Partners Arel Ramos and Eric Cody ran a vintage finds/modern design business and store called Stripe Vintage Modern in Miami for 21 years. Then, they came west and brought their hybrid design aesthetic with them. Their new shop, called Industry Palm Springs, carries unique pieces that they collected over the years plus local art. Celebrity clients include designer Jeremy Scott – formerly of Moschino – and Broadway producer Debbie Ohanian.
“The reason why we started the business in the first place is because we were both big collectors and shoppers, and we were just accumulating stuff,” Ramos says in the bright showroom. “Then, we were accumulating storage units. So, we thought, ‘why don't we just sell what we have?’ We could keep something and sell something. There’s always more.”

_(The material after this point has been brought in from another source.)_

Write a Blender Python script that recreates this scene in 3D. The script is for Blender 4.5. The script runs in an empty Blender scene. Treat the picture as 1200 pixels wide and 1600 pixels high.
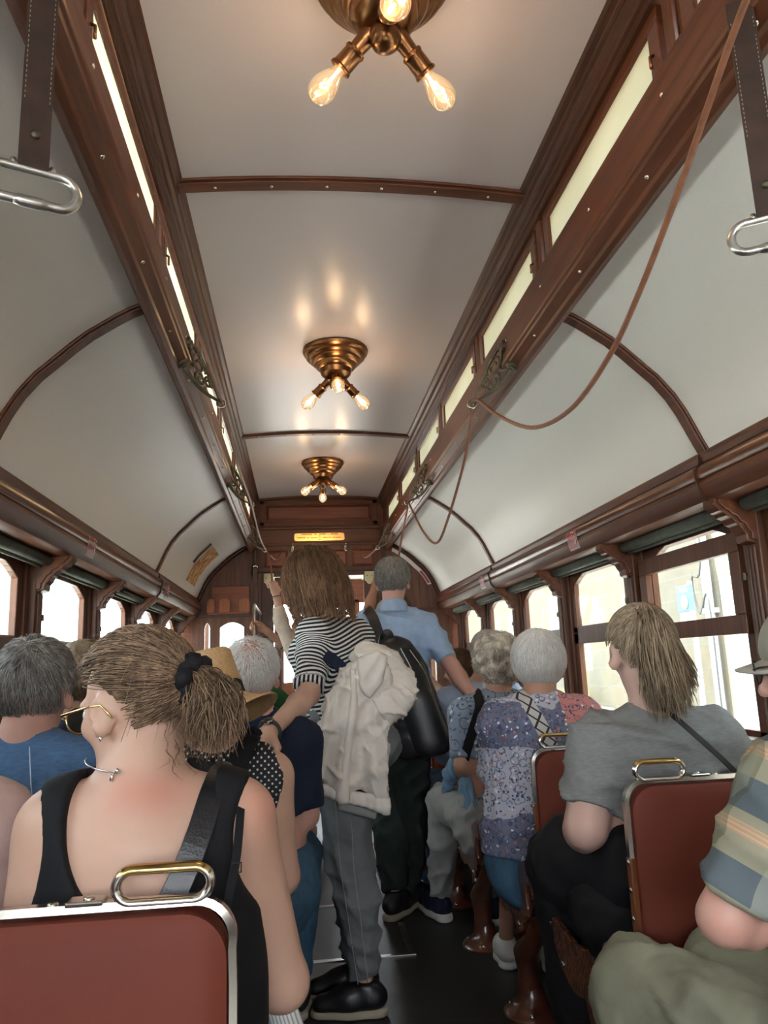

Ramos and Cody were part of the renaissance of Miami Beach while they worked as visual managers for high-end brands. The Art Deco revival of South Beach in the 1980s and ’90s spurred their interest in furniture and interiors. “We both appreciated design and value; we both came from a visual merchandising background,” Ramos says. “Eric was district regional for The Limited corporation, [and] I worked for several high-end fashion houses. We both had an eye for merchandising; that's what led us to what we do today and how people admire the way we show things and display them, because we're not just merchants – we have a visual background and a selling background.”
The project that brought the design duo to Palm Springs was a commission to redesign a 5,800-square-foot mansion in the exclusive Little Tuscany area. The home – which features four bedrooms, four and a half baths, two floors, a large pool, and a landscaped backyard – had not been touched in decades.
“When the owner, an old friend from Miami Beach, bought her house here in Little Tuscany, right away she called us and said, ‘I’m going to get this house, but only if you decorate it for me,’” Ramos says. “We said, ‘Yeah, sure, we'll jump on that.’ We started coming out more frequently to the property and working. We wanted the house to feel like her – an ultra-feminine place – but to keep in mind the age of the era of the house and the surroundings, the beautiful desert colors, the morning light that hits the mountains, the hues, the pinks and the purples, and keeping all that in mind.”
The duo works with light differently here than they did in Miami. “It’s because we have the mountains and the air is so different, you get different hues, more shading,” Cody says. “Miami is so open and bright all the time. Here, you get more nuances, you want bright and happy, but at the same time, you want it to be a little moodier, a little bit darker in a way. We also wanted that place to get back more to its mid-century roots, because it has gone through some ill-advised design.”
The result – after two years of construction and a complete interior redesign with custom-made pieces – is both sleek and warm, with flesh-colored velvet sofas and deerskin-patterned rugs. The kitchen features dusky blue tiles and cream cabinets, the bedrooms pop with vibrant pink palm-frond wallpaper, and every room offers stunning views of a courtyard and the San Jacinto Mountains. The house is often rented for private parties and film shoots, and was featured on home tours during Modernism Week in February.

Olga Trehub
Industry Palm Springs carries unique living and dining room sets, which are sprawled across several rooms. The shop has a colorful past; it was formerly a strip club called Pope’s Nudie Bar, and part of the circular center bar remains. Then, it almost became a dispensary but the owners ran into permit issues; then, it sat empty for a while. “When we came across the listing, because we were coming out to the desert often, and we always loved the whole vibe …,” Cody says. “It’s got a similar village vibe to what Miami Beach used to have. We're paying the same here that we were in Miami for twice the [amount of] space.”
“We would never want to do an online sales platform, because we enjoy finding things and then putting them together,” Ramos says. “With client interaction, it's more about selling the feeling than it is about selling furniture. When you're designing a house, it's how do you want people to feel, not what kind of a chair or a sofa do you want. We try to create an environment, a lifestyle, something that you want to have a part of. That started when clients would come in and say, ‘I have some mid-century things. I don't know how to fit them into my space. They're not looking the way I thought they would; can you help?’ We decorate and we style, and we move things around. A lot of clients come into the gallery and say, ‘I could just move right in. Can you recreate this in my house?’”
Ramos and Cody shipped three truckloads to Palm Springs from Florida and opened the store last fall. They plan to continue offering personal interaction with customers. They will host in-store events with local food and liquor to show off the shop to their neighbors. “The community has been so nice and welcoming, and we never get tired of looking at those mountains,” Ramos says.